Loosely based on an F Scott Fitzgerald short story, it’s a tale armed with a concept that could titillate the senses of the most demanding of movie critics. The possibilities of exploring the world through the eyes of an 80-year-old Brad Pitt getting younger everyday seemed immense. Our hero is born as a tiny, shrivelled fossil and then seems to defy chronology. Incredible adventures follow: a spell on a tugboat, wartime peril, voyages that transcended much geography, and the backdrop richly woven with the jazz era during the roaring twenties, the depressing 30s, the World War days in the 40s all the way till the stormy days of Katrina.

The young (old?) Benjamin is a winning creation, a mesmerising byproduct of Gollum and Forrest Gump. But once Benjamin morphs into Pitt in all his Greek God glory, you feel the movie’s “curious” charm begin to dissipate. Soon we’re left with something that resembles an all too conventional romantic drama, The Bridges of Madison County with a steadily diminishing echo of fantasia.


Along the way you bump into people who make a dent on your life.

There is also an interesting take on Button’s decades-long romance with a ballerina (a stunning performance from Cate Blanchett), which proves that the lifetime of true love, like comedy, is all about timing.


It's a funny thing about comin' home. Looks the same, smells the same, feels the same. You'll realize what's changed is you.


Another aspect of The Curious Case that started troubling me a bit while watching the movie was its striking similarity to Forrest Gump. After perusing IMDB, I was hardly surprised. We could just blame the scriptwriter, who tried to reproduce his magic from Forrest Gump. But then, as any magician will tell you, you cannot get away with a performance when you have no new trick up your sleeve.

Sometimes we're on a collision course, and we just don't know it. Whether it's by accident or by design, there's not a thing we can do about it.

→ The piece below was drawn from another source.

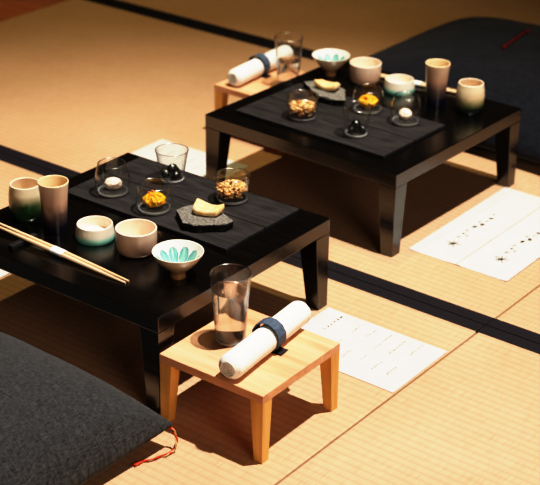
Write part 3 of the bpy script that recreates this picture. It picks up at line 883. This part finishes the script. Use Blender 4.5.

Benjamin’s condition does not seem inspire him all that much, to have given him any unique insights. But then the script seems to force Benjamin to make Forrestesque observations which are then made to sound like profound truths. Some pearls of wisdom such as “Live the life you’re meant to live”, “Love while you can” and “Nothing lasts for ever” will only take your mind back to Tom Hank’s adorable portrayal in his 1994 Oscar winning role.

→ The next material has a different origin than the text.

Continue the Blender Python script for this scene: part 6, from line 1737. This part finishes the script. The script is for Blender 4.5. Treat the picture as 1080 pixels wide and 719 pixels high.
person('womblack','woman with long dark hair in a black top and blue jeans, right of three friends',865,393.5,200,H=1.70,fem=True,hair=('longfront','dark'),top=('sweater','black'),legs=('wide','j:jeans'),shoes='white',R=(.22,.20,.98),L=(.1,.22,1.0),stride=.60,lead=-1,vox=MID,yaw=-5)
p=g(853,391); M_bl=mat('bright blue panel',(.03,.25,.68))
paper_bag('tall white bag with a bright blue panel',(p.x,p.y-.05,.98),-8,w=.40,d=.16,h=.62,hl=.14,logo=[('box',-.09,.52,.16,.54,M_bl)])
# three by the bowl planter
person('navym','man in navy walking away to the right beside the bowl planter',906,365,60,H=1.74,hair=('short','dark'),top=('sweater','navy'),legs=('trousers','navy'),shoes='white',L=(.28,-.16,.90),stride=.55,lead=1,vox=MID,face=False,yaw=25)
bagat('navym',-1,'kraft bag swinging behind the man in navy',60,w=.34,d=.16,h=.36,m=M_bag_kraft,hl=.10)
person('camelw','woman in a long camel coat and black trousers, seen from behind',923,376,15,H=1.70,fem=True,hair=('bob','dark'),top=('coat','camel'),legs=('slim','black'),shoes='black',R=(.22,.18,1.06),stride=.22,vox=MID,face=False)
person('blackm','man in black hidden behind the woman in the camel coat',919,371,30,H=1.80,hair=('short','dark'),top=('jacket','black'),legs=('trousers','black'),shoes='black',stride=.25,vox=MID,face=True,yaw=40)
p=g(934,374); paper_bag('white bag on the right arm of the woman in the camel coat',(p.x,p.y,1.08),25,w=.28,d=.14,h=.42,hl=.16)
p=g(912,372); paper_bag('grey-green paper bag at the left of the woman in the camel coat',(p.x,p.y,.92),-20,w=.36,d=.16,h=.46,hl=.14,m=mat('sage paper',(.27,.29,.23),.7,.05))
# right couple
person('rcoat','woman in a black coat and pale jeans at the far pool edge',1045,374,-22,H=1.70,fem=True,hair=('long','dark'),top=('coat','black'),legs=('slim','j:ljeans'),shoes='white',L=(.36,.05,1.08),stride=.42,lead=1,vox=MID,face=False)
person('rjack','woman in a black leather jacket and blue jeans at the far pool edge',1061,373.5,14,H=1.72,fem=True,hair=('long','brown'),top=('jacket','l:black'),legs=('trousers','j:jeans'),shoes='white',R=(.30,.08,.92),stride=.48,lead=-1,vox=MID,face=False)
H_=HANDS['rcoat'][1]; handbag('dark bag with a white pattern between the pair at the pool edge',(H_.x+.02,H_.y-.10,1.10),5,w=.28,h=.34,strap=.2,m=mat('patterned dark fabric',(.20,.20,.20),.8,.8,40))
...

Our lives are defined by opportunities, even the ones we miss

Where this movie disappoints is at the climax. While we sit through his old age anticipating exciting times as he gets younger during the Beatles mania, the movie flatters to deceive. What ought to have been an orgasm after a nearly three-hour foreplay, turns out to be a premature ejaculation.

I think, right there and then, she realized none of us is perfect forever.


But then, when I did watch the movie at a multiplex, without horn-rimmed glasses of a movie critic, I found it entertaining. In fact, I’d go to the extent of saying that it is easily one of the best movies made in recent times. If you can forget the fact that it is directed by David Fincher of the Fight Club fame, and the screenplay was indeed written by Eric Roth of the Forrest Gump fame, you will surely like the movie, and may even get yourself to love it. The movie was certainly not as forced and futile as this review is, but then, beware of the staccato.

You must watch The Curious Case of Benjamin Button if you are the kind who likes to live today like there is no tomorrow. And watch it most certainly if you, like this reviewer, dread the thought of your birthday, because it’s a reminder that you’re getting older.